__Data to process__:
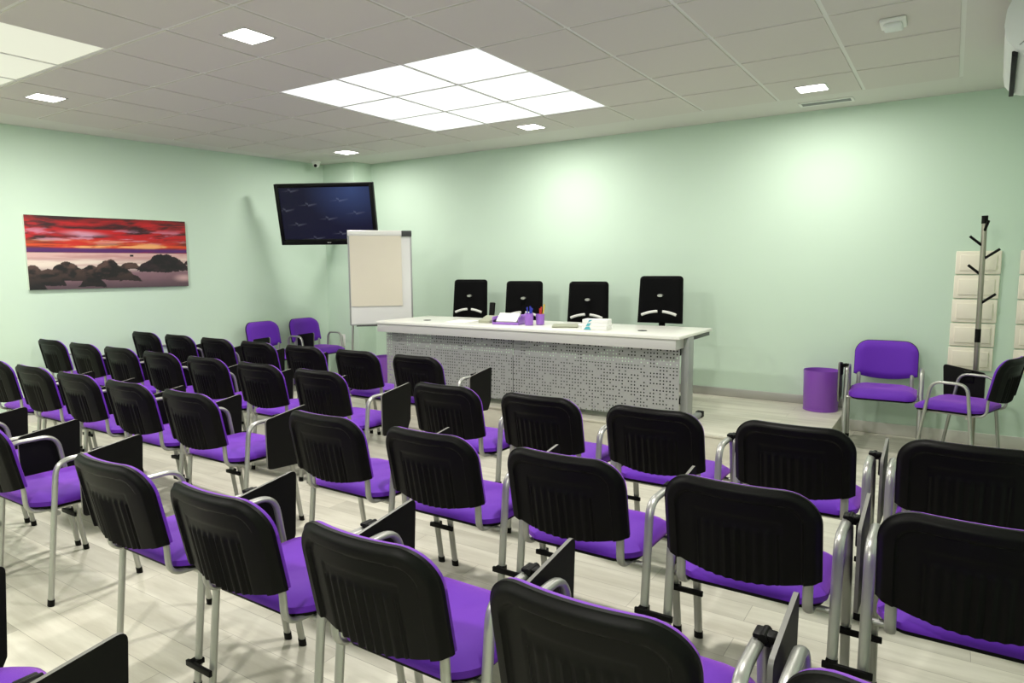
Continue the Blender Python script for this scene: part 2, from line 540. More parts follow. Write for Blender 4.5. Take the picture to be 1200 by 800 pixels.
def tablet_mesh():
    mb = MB()
    pts = [(.235, .628), (.510, .668), (.495, .42), (.460, .345), (.235, .36)]
    P = fillet([(0, *pts[-1])] + [(0, *p) for p in pts] + [(0, *pts[0])], .022, 5)
    poly = [(p.y, p.z) for p in P[1:-1]]
    mb.prism(poly, 'x', .292, .303)
    me = mb.mesh('writing_tablet', 'black_board', 40)
    me.materials.append(M['tablet_edge_glint'])
    for p in me.polygons:
        if abs(p.normal.x) < .5: p.material_index = 1
    return me
def hinge_mesh():
    mb = MB()
    mb.box(.242, .266, .318, .362, .6225, .634, bev=.004)
    mb.box(.262, .291, .322, .358, .606, .634, bev=.006)
    mb.tube([(.264, .316, .626), (.264, .364, .626)], .0105, .0105, 10)
    mb.box(.281, .2918, .305, .372, .545, .618, bev=.004)
    return mb.mesh('hinge', 'black', 40)
def link_mesh(y, z):
    mb = MB().box(.228, .362, y - .006, y + .006, z - .010, z + .010, bev=.002)
    mb.box(.236, .268, y - .005, y + .040, z - .010, z + .010, bev=.003)
    return mb.mesh('linking_bar', 'black', 40)

CHAIR = dict(seat=seat_me, seat_shell=under_me, backrest=pad_mesh(), back_shell=shell_mesh(),
             arm_l=side_mesh(-1), arm_r=side_mesh(1), j_l=jtube(-1), j_r=jtube(1),
             c0=cross_mesh(.165), c1=cross_mesh(.425), tablet=tablet_mesh(), hinge=hinge_mesh(),
             cap_rl=cap_mesh(-1, .104, .1), cap_fl=cap_mesh(-1, .479, -.1), cap_rr=cap_mesh(1, .104, .1), cap_fr=cap_mesh(1, .479, -.1),
             link_r=link_mesh(.104, .25), link_low=link_mesh(.088, .10), link_f=link_mesh(.430, .20))

def make_chair(x, y, rz, label, group, link=True, tablet=True, low=False):
    t = thing('tablet_arm_chair', label, 'chair', (x, y, 0), rz, group)
    mesh_obj('seat', CHAIR['seat'], t)
    mesh_obj('seat_shell', CHAIR['seat_shell'], t)
    mesh_obj('backrest', CHAIR['backrest'], t)
    tag(mesh_obj('back_shell', CHAIR['back_shell'], t), 'black plastic back shell')
    for k in ('l', 'r'):
        a = mesh_obj('arm_frame', CHAIR['arm_' + k], t)
        mesh_obj('leg_cap', CHAIR['cap_r' + k], a); mesh_obj('leg_cap', CHAIR['cap_f' + k], a)
        mesh_obj('back_support', CHAIR['j_' + k], t)
    mesh_obj('crossbar', CHAIR['c0'], t); mesh_obj('crossbar', CHAIR['c1'], t)
    if tablet:
        w = mesh_obj('writing_tablet', CHAIR['tablet'], t)
        mesh_obj('hinge', CHAIR['hinge'], w)
    if link:
        mesh_obj('linking_bar', CHAIR['link_low' if low else 'link_r'], t); mesh_obj('linking_bar', CHAIR['link_f'], t)
    return t

ORD = ['', 'first', 'second', 'third', 'fourth', 'fifth', 'sixth', 'seventh']
ROWS = [('the row nearest the desk', 'first row before the desk', 0.245, [1.055, .458, -.137, -.728, -1.316, -1.902, -2.488], []),
        ('the second row from the desk', 'second row from the desk', -.575, [.980, .395, -.190, -.775, -1.360, -1.945, -2.530], [1.972, 2.558, 3.144, 3.730, 4.316]),
        ('the third row from the desk', 'third row from the desk', -1.415, [.963, .378, -.207, -.792, -1.377], [1.975, 2.562, 3.150, 3.737, 4.323]),
        ('the fourth row from the desk', 'fourth row from the desk', -2.265, [.845, .258, -.328], [1.905, 2.492, 3.079, 3.666, 4.253])]
for rowname, grp, y, left, right in ROWS:
    for k, x in enumerate(left):
        lab = '%s purple chair from the aisle, picture wall side, %s' % (ORD[k + 1], rowname)
        make_chair(x, y, 0, lab, 'chairs in the ' + grp, link=(k > 0))
    for k, x in enumerate(right):
        lab = '%s purple chair from the aisle, coat rack side, %s' % (ORD[k + 1], rowname)
        make_chair(x, y, 0, lab, 'chairs in the ' + grp, link=(k < len(right) - 1), low=(y < -2))
make_chair(1.92, -3.20, 0, 'chair of the rearmost row showing only the edge of its black tablet', 'chairs in the rearmost row')
make_chair(2.515, -3.20, 0, 'chair of the rearmost row showing its black tablet and purple seat', 'chairs in the rearmost row', link=False)
G = 'chairs against the walls'
make_chair(-2.49, 1.60, math.radians(-88), 'purple chair facing out from the picture wall, beside the painting', G, link=False)
make_chair(-2.47, 2.19, math.radians(-88), 'purple chair facing out in the corner below the TV', G, link=False)
make_chair(3.81, 2.83, math.radians(182), 'purple chair facing the room between the wastebin and the coat rack', G, link=False)
make_chair(4.59, 2.15, math.radians(71), 'purple chair turned sideways in front of the coat rack', G, link=False)

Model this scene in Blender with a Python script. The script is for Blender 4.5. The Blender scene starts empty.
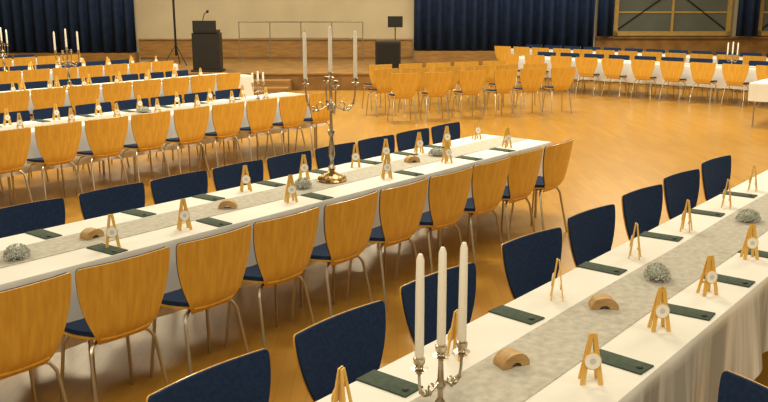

__What is needed__: Word for word, quote the lines above. Omit the pictures.

__Correct answer__:
Continue the Blender Python script for this scene: part 2, from line 540. More parts follow. Write for Blender 4.5. Take the picture to be 1200 by 800 pixels.
def tablet_mesh():
    mb = MB()
    pts = [(.235, .628), (.510, .668), (.495, .42), (.460, .345), (.235, .36)]
    P = fillet([(0, *pts[-1])] + [(0, *p) for p in pts] + [(0, *pts[0])], .022, 5)
    poly = [(p.y, p.z) for p in P[1:-1]]
    mb.prism(poly, 'x', .292, .303)
    me = mb.mesh('writing_tablet', 'black_board', 40)
    me.materials.append(M['tablet_edge_glint'])
    for p in me.polygons:
        if abs(p.normal.x) < .5: p.material_index = 1
    return me
def hinge_mesh():
    mb = MB()
    mb.box(.242, .266, .318, .362, .6225, .634, bev=.004)
    mb.box(.262, .291, .322, .358, .606, .634, bev=.006)
    mb.tube([(.264, .316, .626), (.264, .364, .626)], .0105, .0105, 10)
    mb.box(.281, .2918, .305, .372, .545, .618, bev=.004)
    return mb.mesh('hinge', 'black', 40)
def link_mesh(y, z):
    mb = MB().box(.228, .362, y - .006, y + .006, z - .010, z + .010, bev=.002)
    mb.box(.236, .268, y - .005, y + .040, z - .010, z + .010, bev=.003)
    return mb.mesh('linking_bar', 'black', 40)

CHAIR = dict(seat=seat_me, seat_shell=under_me, backrest=pad_mesh(), back_shell=shell_mesh(),
             arm_l=side_mesh(-1), arm_r=side_mesh(1), j_l=jtube(-1), j_r=jtube(1),
             c0=cross_mesh(.165), c1=cross_mesh(.425), tablet=tablet_mesh(), hinge=hinge_mesh(),
             cap_rl=cap_mesh(-1, .104, .1), cap_fl=cap_mesh(-1, .479, -.1), cap_rr=cap_mesh(1, .104, .1), cap_fr=cap_mesh(1, .479, -.1),
             link_r=link_mesh(.104, .25), link_low=link_mesh(.088, .10), link_f=link_mesh(.430, .20))

def make_chair(x, y, rz, label, group, link=True, tablet=True, low=False):
    t = thing('tablet_arm_chair', label, 'chair', (x, y, 0), rz, group)
    mesh_obj('seat', CHAIR['seat'], t)
    mesh_obj('seat_shell', CHAIR['seat_shell'], t)
    mesh_obj('backrest', CHAIR['backrest'], t)
    tag(mesh_obj('back_shell', CHAIR['back_shell'], t), 'black plastic back shell')
    for k in ('l', 'r'):
        a = mesh_obj('arm_frame', CHAIR['arm_' + k], t)
        mesh_obj('leg_cap', CHAIR['cap_r' + k], a); mesh_obj('leg_cap', CHAIR['cap_f' + k], a)
        mesh_obj('back_support', CHAIR['j_' + k], t)
    mesh_obj('crossbar', CHAIR['c0'], t); mesh_obj('crossbar', CHAIR['c1'], t)
    if tablet:
        w = mesh_obj('writing_tablet', CHAIR['tablet'], t)
        mesh_obj('hinge', CHAIR['hinge'], w)
    if link:
        mesh_obj('linking_bar', CHAIR['link_low' if low else 'link_r'], t); mesh_obj('linking_bar', CHAIR['link_f'], t)
    return t

ORD = ['', 'first', 'second', 'third', 'fourth', 'fifth', 'sixth', 'seventh']
ROWS = [('the row nearest the desk', 'first row before the desk', 0.245, [1.055, .458, -.137, -.728, -1.316, -1.902, -2.488], []),
        ('the second row from the desk', 'second row from the desk', -.575, [.980, .395, -.190, -.775, -1.360, -1.945, -2.530], [1.972, 2.558, 3.144, 3.730, 4.316]),
        ('the third row from the desk', 'third row from the desk', -1.415, [.963, .378, -.207, -.792, -1.377], [1.975, 2.562, 3.150, 3.737, 4.323]),
        ('the fourth row from the desk', 'fourth row from the desk', -2.265, [.845, .258, -.328], [1.905, 2.492, 3.079, 3.666, 4.253])]
for rowname, grp, y, left, right in ROWS:
    for k, x in enumerate(left):
        lab = '%s purple chair from the aisle, picture wall side, %s' % (ORD[k + 1], rowname)
        make_chair(x, y, 0, lab, 'chairs in the ' + grp, link=(k > 0))
    for k, x in enumerate(right):
        lab = '%s purple chair from the aisle, coat rack side, %s' % (ORD[k + 1], rowname)
        make_chair(x, y, 0, lab, 'chairs in the ' + grp, link=(k < len(right) - 1), low=(y < -2))
make_chair(1.92, -3.20, 0, 'chair of the rearmost row showing only the edge of its black tablet', 'chairs in the rearmost row')
make_chair(2.515, -3.20, 0, 'chair of the rearmost row showing its black tablet and purple seat', 'chairs in the rearmost row', link=False)
G = 'chairs against the walls'
make_chair(-2.49, 1.60, math.radians(-88), 'purple chair facing out from the picture wall, beside the painting', G, link=False)
make_chair(-2.47, 2.19, math.radians(-88), 'purple chair facing out in the corner below the TV', G, link=False)
make_chair(3.81, 2.83, math.radians(182), 'purple chair facing the room between the wastebin and the coat rack', G, link=False)
make_chair(4.59, 2.15, math.radians(71), 'purple chair turned sideways in front of the coat rack', G, link=False)

Model this scene in Blender with a Python script. The script is for Blender 4.5. The Blender scene starts empty.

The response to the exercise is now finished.